Stream logs (essential for debugging):

docker logs -f <container_name>

Shell into a running container:

docker exec -it <container_name> /bin/sh

C. Cleanup (System Tidy)

Full cleanup (containers, images, networks, volumes not in use):

docker system prune -a --volumes

Use when disk is full. This removes everything unused.

3. Networking Blueprint (Connecting Services)

In a stack like NestJS + Kafka + PostgreSQL, containers need to talk to each other.

Create a custom network:

docker network create my-system-net

Attach services: When you run a container, add --network my-system-net.

Internal DNS: Containers can reach each other by name (e.g.

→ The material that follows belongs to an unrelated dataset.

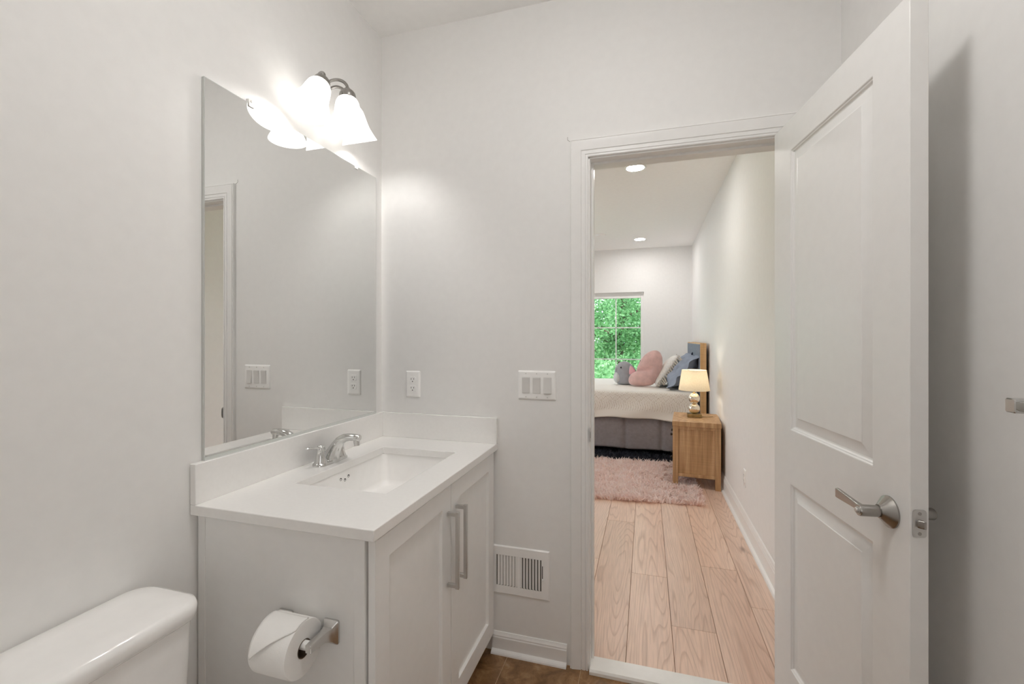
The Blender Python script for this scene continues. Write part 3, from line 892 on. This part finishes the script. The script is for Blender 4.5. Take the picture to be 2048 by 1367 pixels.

NestJS connects to Postgres at postgres:5432 instead of an IP).

4. Docker Compose: The Orchestrator

Use a single docker-compose.yml to define and run the whole stack instead of many manual commands.

version: '3.8'
services:
  api-gateway:
    build: .
    ports:
      - "3000:3000"
    depends_on:
      - redis
      - db
    networks:
      - backend-net

  db:
    image: postgres:15-alpine
    volumes:
      - db-data:/var/lib/postgresql/data
    environment:
      POSTGRES_PASSWORD: ${DB_PASSWORD}
    networks:
      - backend-net

networks:
  backend-net:
    driver: bridge

volumes:
  db-data:

5. Architect's Checklist (Things to Revisit)

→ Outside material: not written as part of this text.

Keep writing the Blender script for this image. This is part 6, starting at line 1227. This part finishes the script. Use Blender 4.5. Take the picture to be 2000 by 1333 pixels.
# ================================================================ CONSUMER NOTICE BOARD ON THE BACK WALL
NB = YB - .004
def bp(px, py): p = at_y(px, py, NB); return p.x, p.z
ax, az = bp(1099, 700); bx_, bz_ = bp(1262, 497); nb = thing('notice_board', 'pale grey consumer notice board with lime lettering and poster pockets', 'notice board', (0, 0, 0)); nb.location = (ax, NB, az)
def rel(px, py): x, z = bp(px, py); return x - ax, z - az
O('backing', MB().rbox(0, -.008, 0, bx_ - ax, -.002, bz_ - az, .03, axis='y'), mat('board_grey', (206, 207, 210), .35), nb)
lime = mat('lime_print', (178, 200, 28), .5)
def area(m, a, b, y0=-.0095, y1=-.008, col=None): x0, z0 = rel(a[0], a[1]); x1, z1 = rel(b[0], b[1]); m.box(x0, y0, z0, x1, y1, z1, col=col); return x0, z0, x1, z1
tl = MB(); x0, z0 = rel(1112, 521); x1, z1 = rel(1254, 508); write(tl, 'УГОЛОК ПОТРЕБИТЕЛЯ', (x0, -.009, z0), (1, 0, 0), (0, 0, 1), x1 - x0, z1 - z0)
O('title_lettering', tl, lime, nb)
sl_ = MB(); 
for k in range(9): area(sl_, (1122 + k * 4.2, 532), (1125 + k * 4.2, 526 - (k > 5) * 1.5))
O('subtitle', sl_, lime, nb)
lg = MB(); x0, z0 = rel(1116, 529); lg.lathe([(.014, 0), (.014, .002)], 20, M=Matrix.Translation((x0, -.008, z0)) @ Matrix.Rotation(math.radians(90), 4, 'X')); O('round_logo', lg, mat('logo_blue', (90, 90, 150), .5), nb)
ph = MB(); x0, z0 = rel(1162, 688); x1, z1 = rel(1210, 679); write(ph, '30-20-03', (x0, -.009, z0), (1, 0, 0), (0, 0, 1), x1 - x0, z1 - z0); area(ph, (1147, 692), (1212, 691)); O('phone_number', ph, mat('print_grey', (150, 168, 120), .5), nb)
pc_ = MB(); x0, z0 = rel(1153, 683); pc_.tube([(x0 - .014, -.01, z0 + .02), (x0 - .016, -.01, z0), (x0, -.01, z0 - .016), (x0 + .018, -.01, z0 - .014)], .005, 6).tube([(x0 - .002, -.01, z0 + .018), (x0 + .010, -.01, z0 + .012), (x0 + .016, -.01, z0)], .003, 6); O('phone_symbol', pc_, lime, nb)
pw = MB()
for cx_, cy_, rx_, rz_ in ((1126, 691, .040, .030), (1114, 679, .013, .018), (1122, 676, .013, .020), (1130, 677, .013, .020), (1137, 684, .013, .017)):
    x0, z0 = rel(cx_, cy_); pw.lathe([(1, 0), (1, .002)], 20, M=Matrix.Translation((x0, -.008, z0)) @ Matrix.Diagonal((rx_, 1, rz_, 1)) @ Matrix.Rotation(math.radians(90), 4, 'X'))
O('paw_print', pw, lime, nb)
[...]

Persistence: Always use volumes for databases. If the container is removed, data remains.

Security:

  • Never put secrets in the Dockerfile. Use .env and environment in Compose.
  • Prefer Alpine-based images to reduce attack surface.

Optimization:

  • Layer order in Dockerfile: Put commands that change less often (e.g. npm install) higher so the build cache is reused.
  • Use .dockerignore to exclude node_modules, .git, etc. from the build context. Builds can be much faster.